British novelist asks, “Why Write?”

Zadie Smith delivered the second lecture in the spring semester for the annual University Lecture series.

In a floral frock, pink head wrap and black-rimmed glasses covering a third of her face, Zadie Smith is anything but dull.

But the accomplished British novelist -- who still wonders how she manages to draw a crowd -- told a captive audience at Hendricks Chapel Tuesday night that writers’ lectures make her uncomfortable.

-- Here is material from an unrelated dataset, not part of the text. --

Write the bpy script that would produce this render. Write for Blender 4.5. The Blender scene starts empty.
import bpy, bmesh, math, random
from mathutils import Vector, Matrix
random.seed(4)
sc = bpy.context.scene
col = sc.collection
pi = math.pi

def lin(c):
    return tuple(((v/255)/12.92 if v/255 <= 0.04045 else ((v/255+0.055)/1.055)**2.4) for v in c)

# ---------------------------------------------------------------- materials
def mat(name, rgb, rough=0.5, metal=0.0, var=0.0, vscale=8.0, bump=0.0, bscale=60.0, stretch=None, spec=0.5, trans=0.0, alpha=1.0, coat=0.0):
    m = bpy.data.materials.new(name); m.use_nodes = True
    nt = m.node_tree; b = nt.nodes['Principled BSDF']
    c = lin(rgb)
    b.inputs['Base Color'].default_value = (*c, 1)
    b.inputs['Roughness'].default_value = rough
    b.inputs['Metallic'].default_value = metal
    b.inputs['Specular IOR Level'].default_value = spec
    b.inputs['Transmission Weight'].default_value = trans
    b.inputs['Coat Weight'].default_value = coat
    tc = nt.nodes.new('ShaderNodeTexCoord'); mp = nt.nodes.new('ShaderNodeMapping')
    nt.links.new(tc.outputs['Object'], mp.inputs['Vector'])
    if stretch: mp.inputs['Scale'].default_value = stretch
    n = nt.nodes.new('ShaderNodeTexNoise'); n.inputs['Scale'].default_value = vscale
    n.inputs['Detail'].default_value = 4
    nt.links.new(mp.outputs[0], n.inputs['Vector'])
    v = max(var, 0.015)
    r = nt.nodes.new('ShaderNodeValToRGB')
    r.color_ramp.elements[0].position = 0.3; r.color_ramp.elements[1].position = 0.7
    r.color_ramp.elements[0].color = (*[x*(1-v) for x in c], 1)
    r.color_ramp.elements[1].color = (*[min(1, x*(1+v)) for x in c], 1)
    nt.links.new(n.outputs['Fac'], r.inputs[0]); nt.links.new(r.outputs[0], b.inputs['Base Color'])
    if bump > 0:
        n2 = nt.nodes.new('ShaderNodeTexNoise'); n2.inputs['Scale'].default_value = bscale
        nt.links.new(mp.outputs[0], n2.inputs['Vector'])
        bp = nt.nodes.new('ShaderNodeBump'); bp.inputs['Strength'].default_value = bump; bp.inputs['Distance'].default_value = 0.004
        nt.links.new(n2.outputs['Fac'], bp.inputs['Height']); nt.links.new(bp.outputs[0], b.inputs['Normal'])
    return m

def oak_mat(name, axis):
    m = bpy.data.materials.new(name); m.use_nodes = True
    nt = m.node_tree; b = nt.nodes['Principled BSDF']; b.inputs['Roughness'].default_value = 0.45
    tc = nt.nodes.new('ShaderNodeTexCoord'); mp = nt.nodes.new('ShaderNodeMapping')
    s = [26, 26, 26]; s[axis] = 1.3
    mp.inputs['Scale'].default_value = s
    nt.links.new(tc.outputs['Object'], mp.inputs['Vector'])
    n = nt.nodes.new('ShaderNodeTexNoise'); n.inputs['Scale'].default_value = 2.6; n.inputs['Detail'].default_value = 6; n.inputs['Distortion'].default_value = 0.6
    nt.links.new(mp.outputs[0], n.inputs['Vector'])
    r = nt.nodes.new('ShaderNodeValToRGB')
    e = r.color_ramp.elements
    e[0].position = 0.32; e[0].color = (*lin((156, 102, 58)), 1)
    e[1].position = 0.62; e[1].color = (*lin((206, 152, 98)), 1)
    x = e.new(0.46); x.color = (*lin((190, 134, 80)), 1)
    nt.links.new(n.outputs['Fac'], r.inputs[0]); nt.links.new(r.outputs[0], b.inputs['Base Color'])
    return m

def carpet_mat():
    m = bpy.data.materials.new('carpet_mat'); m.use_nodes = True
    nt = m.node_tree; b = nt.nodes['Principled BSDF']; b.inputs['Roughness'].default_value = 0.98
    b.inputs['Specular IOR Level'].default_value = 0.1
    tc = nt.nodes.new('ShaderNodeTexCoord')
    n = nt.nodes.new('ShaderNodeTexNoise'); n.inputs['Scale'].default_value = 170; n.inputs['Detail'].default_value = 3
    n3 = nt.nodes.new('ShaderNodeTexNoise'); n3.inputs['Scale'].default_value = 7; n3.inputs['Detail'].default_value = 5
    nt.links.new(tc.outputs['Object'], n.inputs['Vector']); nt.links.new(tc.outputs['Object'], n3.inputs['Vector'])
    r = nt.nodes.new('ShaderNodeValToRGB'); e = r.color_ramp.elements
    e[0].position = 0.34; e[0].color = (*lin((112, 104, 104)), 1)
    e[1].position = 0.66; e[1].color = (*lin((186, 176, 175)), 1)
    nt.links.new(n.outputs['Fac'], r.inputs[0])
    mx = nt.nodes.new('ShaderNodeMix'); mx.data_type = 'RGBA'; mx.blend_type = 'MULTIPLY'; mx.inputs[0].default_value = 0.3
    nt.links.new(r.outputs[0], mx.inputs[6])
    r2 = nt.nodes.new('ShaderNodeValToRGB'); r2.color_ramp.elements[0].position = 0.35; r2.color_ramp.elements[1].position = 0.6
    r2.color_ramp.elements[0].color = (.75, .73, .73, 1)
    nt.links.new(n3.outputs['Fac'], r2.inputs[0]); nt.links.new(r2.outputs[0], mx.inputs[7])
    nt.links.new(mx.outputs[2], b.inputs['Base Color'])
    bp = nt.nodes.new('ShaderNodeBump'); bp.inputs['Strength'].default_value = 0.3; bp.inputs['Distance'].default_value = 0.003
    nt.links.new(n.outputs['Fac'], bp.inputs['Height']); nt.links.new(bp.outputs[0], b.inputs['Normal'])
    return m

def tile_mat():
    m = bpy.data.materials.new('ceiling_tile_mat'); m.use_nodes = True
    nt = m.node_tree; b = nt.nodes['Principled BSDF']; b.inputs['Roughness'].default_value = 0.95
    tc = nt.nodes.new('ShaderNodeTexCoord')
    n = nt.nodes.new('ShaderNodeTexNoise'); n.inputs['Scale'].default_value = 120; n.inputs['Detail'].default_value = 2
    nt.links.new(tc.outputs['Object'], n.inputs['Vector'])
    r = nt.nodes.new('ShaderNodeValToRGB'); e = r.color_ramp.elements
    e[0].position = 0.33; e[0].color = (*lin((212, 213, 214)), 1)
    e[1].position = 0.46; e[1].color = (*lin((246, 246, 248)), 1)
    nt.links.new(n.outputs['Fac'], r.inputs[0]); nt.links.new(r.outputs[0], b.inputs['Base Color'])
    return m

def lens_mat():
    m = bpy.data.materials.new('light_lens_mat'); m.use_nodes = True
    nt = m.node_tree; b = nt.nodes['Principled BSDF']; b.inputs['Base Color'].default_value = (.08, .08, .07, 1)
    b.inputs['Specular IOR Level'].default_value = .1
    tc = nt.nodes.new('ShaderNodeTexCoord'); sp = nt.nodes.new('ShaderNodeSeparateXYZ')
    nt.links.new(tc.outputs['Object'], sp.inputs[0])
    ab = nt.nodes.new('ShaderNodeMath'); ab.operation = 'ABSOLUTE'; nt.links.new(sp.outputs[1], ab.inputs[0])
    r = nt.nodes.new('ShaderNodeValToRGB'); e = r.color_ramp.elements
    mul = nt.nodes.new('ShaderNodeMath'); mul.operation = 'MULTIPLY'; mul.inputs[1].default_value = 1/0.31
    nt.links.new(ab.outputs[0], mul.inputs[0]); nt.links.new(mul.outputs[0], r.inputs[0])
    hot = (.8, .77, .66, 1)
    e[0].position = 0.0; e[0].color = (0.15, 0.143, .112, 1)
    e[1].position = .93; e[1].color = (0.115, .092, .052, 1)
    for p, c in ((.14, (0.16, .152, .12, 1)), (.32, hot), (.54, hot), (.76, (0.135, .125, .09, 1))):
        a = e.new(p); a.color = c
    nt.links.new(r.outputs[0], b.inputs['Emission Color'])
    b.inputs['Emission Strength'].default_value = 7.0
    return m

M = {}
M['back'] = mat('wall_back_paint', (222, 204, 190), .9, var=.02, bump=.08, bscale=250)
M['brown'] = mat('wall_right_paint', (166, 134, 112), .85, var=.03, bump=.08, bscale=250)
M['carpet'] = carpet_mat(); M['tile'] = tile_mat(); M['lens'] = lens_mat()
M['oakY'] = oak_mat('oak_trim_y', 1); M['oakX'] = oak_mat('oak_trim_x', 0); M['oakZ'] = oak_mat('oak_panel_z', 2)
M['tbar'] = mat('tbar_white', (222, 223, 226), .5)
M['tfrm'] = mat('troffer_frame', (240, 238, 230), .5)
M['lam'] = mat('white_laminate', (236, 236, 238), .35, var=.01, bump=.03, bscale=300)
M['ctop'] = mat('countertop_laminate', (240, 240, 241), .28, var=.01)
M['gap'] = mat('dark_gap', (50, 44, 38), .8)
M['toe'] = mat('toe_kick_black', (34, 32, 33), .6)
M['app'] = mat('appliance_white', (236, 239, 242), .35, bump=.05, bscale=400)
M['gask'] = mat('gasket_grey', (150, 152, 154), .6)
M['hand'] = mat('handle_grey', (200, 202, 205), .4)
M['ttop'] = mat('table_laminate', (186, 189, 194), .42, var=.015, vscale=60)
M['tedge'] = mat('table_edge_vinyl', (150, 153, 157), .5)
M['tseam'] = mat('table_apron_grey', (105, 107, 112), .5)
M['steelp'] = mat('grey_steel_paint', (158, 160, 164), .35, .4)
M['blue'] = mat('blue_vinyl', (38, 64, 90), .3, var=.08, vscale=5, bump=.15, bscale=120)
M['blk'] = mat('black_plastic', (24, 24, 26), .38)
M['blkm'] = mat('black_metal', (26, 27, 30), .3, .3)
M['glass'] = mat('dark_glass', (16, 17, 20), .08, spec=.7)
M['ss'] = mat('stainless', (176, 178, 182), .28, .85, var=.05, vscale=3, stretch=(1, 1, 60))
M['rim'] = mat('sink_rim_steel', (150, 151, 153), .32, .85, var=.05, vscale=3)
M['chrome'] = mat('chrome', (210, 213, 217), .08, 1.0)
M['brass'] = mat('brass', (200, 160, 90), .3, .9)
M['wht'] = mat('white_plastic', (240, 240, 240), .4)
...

You just never know what to do, she said. “You glance around, look at your nails then back at the writer and wonder what she is saying.”

Photo: Glorianna Picini

In what was more of a reading than a lecture, Smith, best known for her first book, "White Teeth," delivered her eloquently crafted personal ruminations during Tuesday night's University Lectures in Hendricks Chapel. She reflected on the writer’s role and place in the world in a piece she calls, “Why Write?” The audience of writers and prospective writers, who undoubtedly ask themselves the same question and were clinging to each of Smith’s well-chosen words to hear the answer, did not have time to look at their nails.

“The role of a writer has become absurd,” she said. She added that writers feel everything acutely in the face of their craft becoming continuously less relevant. “Saying, ‘I’m a poet,’ is like saying ‘I like gas lamps’ or ‘I’m the town crier.’”

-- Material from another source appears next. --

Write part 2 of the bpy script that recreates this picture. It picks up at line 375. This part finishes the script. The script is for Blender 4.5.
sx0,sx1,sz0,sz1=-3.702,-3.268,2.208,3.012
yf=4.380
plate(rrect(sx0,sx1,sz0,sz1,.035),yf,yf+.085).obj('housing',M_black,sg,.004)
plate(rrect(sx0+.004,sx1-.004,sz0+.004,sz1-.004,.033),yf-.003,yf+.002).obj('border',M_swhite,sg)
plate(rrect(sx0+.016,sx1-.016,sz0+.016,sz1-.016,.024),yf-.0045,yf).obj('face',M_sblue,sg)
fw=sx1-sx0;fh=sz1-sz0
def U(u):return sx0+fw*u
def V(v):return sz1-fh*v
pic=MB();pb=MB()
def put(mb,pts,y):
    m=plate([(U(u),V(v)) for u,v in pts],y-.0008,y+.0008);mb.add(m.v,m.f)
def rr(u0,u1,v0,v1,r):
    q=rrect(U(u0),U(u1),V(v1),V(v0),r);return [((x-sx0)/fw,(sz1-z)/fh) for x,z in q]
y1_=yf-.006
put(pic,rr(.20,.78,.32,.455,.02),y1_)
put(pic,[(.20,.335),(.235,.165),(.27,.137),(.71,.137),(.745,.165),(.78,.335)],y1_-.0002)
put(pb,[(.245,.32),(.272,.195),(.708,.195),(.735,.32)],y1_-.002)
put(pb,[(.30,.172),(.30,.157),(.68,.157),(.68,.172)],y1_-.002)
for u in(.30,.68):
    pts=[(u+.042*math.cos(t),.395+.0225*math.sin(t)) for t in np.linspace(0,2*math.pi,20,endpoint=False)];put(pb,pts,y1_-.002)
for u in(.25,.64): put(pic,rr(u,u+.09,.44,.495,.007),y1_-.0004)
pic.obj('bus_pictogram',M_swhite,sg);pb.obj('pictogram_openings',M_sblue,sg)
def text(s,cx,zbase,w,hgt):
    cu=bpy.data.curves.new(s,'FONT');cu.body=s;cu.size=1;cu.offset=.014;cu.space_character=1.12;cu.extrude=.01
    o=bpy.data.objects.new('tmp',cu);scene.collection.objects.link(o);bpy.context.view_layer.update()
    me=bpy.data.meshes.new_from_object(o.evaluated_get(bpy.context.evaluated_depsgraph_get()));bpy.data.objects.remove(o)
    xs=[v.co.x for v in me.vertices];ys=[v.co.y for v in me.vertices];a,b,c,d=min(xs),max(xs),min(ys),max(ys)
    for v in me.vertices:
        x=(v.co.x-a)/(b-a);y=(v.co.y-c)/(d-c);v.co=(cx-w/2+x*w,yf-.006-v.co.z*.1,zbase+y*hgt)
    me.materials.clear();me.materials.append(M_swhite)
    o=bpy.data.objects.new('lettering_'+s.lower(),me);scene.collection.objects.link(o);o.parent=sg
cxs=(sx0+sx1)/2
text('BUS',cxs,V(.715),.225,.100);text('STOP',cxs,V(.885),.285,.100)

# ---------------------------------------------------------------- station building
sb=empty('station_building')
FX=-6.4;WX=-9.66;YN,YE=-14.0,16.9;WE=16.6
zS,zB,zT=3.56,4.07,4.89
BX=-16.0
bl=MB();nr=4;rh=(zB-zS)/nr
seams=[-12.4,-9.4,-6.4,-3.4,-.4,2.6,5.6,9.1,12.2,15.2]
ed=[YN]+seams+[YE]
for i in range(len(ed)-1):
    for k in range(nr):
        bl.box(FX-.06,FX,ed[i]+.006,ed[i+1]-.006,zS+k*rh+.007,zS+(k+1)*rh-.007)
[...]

So, she said, why write then?

Without answering the question, Smith continued instead with a discussion of the challenges 21st century writers face that past writers did not. A 21st century writer spends most of her time “clawing back her copy from one line abuse” and arguing over the Internet with a blogger that gave a poor review of her last book, Smith said. Writers from before the age of visual entertainment, on the other hand, never stopped to ask, “Why write?” It came as naturally to them as breathing, she added.

In this world of forced realities where everyone is a writer and everyone is published, serious writers must distinguish themselves with skill, clarity and craft, Smith said.

“Many fake writers are published and many real writers exist only on the Internet,” she said.

Again she said, why write then?

This time, Smith satisfied the knowledge-hungry audience with an answer: we write because we are writers, because we have a desire to see things as they are, because of sheer egoism, she said.

“Writing is a kind of freedom,” Smith said. “Not a freedom of expression, but the freedom to escape from the partial subjective reality in which I live.”

Michael Tummings, an artist with Light Work visiting SU for a project, agreed with Smith’s notion of freedom. “It’s really great to see someone look at the world so beautifully and analytically,” he said. “When you listen to her, it’s nature speaking its words. It’s real.”

Smith did not end her reading with a definitive conclusion to the question “Why Write?” but rather something to consider. A writer, she said, “is an excellent chair maker who’s made a chair unnecessary to this economy that nobody wants or needs.”

There is hope for writers still, however, because she believes, she said, we are entering a revolutionary period of intimacy between the writer and the reader and that the “texture” of a writer’s prose, its uniqueness, will be what brings readers back.

“The greatest writing not only recognizes how things are," she said, "but demonstrates how things might be otherwise.”